I keep a few old milk bottles full of tap water to get them to room temp. I avoid needing a thermometer by mixing and washing everything at room temp with a minor reduction in dev. time since room temp is higher than the recommended temp.
It is amazing how flexible the process is until you experiment and find exactly what you are looking for in the neg.
Keep notes.
 
I mix Photo-Flo in distilled water. Discard after a few rolls or a few days whicherver comes first.

I'm sorry. I must disagree with the wash aid for film. If using the Ilford wash sequence, how much water & time could be saved? If you must wash, then rinse in wash-aid then wash again, what's the point of the wash-aid?
 
Also 91% IPA(isopropyl alcohol, not India Pale Ale [until afterwards]), which you can mix ~50/50 with distilled water and a drop of Photoflo, helps the water on the film to dry quicker.

~Joe
 
what's the point of the wash-aid?

The point is that the chemistry is a more effective agent than water to remove the fix from the film. Yes, the Ilford wash method works- and I use a version of this method- but perma-wash gets more fix out of the emulsion, no matter how many exchanges of water you use.
 
... I must disagree with the wash aid for film. If using the Ilford wash sequence, how much water & time could be saved? If you must wash, then rinse in wash-aid then wash again, what's the point of the wash-aid?
Use the hypo-clear, then wash for 20 minutes, store your negatives in an acid free environment, and your great, great grandchildren will be able to print your negatives.
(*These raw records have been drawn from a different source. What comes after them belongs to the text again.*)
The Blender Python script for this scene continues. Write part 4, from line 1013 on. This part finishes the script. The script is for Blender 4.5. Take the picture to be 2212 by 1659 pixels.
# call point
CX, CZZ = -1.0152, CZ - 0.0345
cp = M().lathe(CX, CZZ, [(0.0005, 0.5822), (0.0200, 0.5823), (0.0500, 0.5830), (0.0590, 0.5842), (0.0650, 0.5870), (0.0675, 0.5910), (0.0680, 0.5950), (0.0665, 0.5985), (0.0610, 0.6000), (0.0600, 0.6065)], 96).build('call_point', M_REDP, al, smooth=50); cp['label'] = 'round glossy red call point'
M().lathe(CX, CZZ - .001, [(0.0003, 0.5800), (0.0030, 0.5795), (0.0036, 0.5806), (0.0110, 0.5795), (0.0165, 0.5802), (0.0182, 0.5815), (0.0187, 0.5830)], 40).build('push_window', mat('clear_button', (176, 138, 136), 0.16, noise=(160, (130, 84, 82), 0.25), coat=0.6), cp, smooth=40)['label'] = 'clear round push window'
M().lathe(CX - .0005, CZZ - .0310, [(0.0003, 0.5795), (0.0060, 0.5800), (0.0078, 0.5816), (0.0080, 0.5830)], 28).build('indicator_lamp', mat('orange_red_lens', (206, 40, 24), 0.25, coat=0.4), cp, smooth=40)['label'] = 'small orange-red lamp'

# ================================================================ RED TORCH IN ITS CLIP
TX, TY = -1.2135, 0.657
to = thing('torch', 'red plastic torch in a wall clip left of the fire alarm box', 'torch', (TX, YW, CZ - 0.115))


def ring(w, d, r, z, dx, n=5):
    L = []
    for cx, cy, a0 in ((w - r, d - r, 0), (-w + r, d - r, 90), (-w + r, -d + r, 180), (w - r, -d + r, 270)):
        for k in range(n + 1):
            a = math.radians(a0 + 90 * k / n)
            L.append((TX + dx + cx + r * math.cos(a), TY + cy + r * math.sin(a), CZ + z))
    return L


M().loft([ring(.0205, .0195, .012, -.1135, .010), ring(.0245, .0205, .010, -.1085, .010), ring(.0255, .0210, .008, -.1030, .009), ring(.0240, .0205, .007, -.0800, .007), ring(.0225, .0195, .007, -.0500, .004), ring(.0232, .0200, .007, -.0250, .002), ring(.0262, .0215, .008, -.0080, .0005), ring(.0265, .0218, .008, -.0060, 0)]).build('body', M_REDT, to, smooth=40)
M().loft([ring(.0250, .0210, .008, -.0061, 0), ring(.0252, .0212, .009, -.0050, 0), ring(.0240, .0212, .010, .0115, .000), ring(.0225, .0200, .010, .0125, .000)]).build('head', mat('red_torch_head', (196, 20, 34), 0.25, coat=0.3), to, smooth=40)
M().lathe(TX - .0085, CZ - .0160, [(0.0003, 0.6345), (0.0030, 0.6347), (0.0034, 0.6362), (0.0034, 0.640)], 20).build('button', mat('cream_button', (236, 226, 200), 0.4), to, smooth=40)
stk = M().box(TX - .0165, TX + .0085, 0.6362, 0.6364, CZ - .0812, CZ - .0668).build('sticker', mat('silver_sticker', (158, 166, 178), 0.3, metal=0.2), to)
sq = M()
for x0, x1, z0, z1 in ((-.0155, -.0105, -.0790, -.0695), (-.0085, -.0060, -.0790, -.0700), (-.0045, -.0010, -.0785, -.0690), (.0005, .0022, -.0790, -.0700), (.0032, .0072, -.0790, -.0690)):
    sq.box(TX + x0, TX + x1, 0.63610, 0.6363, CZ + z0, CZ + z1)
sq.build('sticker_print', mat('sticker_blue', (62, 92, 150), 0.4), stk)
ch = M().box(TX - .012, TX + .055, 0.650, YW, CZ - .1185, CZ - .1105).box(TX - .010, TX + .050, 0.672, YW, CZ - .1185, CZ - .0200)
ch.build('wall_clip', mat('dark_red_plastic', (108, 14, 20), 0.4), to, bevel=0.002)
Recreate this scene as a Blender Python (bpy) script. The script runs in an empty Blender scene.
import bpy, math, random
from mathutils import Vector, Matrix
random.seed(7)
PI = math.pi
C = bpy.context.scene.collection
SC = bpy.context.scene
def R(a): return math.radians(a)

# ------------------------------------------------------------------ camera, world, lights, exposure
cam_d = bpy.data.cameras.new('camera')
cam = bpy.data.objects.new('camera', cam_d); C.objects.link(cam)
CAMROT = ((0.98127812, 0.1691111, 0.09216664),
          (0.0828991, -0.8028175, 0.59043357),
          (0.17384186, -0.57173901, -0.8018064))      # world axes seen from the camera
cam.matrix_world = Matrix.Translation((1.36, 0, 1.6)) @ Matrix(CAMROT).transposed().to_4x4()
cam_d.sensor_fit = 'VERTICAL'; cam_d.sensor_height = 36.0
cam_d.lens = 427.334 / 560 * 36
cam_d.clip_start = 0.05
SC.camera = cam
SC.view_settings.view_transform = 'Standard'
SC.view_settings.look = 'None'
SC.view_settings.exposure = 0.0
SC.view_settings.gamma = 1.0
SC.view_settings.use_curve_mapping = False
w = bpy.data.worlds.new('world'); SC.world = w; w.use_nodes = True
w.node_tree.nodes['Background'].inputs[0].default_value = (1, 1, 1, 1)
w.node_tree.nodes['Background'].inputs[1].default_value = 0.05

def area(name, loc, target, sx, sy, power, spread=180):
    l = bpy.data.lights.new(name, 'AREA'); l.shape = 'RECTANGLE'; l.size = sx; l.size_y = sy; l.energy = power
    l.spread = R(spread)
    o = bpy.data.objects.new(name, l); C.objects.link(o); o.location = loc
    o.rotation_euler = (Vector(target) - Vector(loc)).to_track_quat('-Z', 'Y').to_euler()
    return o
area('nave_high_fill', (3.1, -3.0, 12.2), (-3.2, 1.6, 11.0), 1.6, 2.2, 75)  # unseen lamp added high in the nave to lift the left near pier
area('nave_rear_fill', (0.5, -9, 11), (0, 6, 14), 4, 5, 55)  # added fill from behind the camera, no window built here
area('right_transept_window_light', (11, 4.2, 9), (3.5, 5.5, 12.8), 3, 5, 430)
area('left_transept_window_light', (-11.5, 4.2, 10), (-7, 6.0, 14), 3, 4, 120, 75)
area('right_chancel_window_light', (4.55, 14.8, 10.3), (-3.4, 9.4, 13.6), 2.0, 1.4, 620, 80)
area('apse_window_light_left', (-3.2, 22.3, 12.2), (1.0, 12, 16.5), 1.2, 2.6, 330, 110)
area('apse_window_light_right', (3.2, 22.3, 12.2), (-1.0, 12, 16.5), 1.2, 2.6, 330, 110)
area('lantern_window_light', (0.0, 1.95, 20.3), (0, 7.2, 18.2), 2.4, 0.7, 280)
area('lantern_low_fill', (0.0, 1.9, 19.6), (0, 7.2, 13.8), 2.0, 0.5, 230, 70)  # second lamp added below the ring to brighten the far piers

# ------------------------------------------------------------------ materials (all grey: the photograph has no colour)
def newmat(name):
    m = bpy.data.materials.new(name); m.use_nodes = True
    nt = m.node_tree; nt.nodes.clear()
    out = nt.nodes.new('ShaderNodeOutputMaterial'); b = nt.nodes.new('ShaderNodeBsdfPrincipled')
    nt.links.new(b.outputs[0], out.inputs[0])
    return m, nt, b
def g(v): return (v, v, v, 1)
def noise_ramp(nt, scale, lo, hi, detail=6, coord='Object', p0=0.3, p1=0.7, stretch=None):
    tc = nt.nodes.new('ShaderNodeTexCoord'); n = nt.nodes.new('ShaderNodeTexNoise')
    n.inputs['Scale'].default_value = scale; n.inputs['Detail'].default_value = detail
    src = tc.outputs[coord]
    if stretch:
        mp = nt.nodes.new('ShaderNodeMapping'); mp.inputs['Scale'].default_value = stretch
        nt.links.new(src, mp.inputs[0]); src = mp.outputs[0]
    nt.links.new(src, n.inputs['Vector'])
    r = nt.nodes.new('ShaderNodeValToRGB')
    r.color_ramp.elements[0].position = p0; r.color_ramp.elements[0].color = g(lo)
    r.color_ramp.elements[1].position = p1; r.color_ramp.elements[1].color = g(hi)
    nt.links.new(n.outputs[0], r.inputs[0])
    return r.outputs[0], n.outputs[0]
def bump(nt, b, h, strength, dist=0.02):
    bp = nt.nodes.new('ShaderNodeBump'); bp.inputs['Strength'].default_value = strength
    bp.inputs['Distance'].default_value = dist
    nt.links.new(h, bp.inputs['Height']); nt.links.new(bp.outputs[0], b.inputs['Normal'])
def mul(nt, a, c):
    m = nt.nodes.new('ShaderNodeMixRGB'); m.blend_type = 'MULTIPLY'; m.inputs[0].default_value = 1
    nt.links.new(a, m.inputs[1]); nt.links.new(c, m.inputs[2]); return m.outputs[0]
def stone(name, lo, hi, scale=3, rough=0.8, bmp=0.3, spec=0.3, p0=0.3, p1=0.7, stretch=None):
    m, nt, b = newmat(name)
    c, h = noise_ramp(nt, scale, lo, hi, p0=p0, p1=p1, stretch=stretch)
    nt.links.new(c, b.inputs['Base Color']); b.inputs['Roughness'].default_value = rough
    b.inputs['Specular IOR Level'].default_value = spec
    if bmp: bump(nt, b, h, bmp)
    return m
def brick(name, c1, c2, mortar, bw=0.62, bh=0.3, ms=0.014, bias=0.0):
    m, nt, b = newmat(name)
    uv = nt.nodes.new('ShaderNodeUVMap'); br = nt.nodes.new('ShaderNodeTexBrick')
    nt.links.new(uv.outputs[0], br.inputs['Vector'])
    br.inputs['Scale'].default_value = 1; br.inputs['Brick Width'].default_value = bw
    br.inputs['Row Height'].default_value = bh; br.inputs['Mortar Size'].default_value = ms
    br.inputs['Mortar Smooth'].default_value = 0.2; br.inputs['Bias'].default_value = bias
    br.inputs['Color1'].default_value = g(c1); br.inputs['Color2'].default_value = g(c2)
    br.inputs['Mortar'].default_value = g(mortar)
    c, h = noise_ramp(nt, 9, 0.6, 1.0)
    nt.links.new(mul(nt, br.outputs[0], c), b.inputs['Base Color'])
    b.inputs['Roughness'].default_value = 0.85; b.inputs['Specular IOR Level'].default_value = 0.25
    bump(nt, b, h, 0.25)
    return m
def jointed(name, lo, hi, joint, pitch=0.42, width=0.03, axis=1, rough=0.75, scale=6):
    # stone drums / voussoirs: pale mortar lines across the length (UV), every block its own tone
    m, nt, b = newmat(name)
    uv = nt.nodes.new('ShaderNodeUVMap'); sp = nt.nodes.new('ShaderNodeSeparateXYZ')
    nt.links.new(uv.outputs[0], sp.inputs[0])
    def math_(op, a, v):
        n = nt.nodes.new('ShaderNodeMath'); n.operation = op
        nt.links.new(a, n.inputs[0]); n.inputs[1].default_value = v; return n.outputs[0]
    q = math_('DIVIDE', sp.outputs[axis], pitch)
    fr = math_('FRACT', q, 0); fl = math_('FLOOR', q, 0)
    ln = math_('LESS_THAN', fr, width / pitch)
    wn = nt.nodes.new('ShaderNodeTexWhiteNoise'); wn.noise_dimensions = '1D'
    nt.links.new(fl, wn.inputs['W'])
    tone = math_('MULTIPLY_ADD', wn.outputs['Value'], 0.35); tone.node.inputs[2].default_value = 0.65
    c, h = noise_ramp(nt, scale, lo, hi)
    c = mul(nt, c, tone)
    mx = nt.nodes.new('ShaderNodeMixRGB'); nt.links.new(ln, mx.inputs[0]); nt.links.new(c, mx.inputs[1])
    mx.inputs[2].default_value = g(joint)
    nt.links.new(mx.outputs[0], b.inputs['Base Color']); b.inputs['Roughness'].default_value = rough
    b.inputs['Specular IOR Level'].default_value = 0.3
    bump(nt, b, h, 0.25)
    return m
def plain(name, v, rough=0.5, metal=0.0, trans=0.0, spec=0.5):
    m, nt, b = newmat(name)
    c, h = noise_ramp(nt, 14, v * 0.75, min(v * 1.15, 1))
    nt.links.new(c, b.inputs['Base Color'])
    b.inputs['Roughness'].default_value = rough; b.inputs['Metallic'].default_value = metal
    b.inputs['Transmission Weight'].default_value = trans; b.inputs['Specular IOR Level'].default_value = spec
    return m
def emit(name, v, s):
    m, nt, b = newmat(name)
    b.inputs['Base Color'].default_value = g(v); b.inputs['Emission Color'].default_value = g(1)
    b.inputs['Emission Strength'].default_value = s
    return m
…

That is, if they remember how to do that in 2109.
 
I just jumped back into the tank with a haul from Freestyle. I cut costs by buying the Freestyle version of HC110, K110. It lacks the viscosity of HC110. I liked it at dilution B. Want to try H next. With HC110, the short developing times scare me a bit.
 
Avoid using acid stop bath with thin emulsion films like Delta/Acros and even some of the 400 asa films (Tmax/Delta etc) as it can cause pinholes in the emulsion. I do 2 full water "dumps" in between developer/fix cycle.
Keep notes on what you are doing, times. temperatures and also on your exposures. Initially it is boring to do so, but in the end you will figure out what works for you. All of us develop and expose differently, but a good starting point is the manufacturers recommendation. Shoot a couple of rolls and process according to the box. Look at the negatives and see if you are consistently over or under exposing and correct either your asa or developing.
Once you get the negs that you want - keep shooting that way for the stuff that counts. It is OK to experiment and try other films/developers - but keep a "standard" procedure should always be available for when you want to be sure.
 
OK. I have a bottle of sodium sulfite I bought to clear Polaroid Type 55 P/N. That ain't going to happen. I'll mix some at 2 teaspoons per liter and use it for clearing the fix.

On the other hand, my negatives from 1969 don't look too shabby. No wash aid. For sure not washed for 20 minutes. I was blissfully ignorant!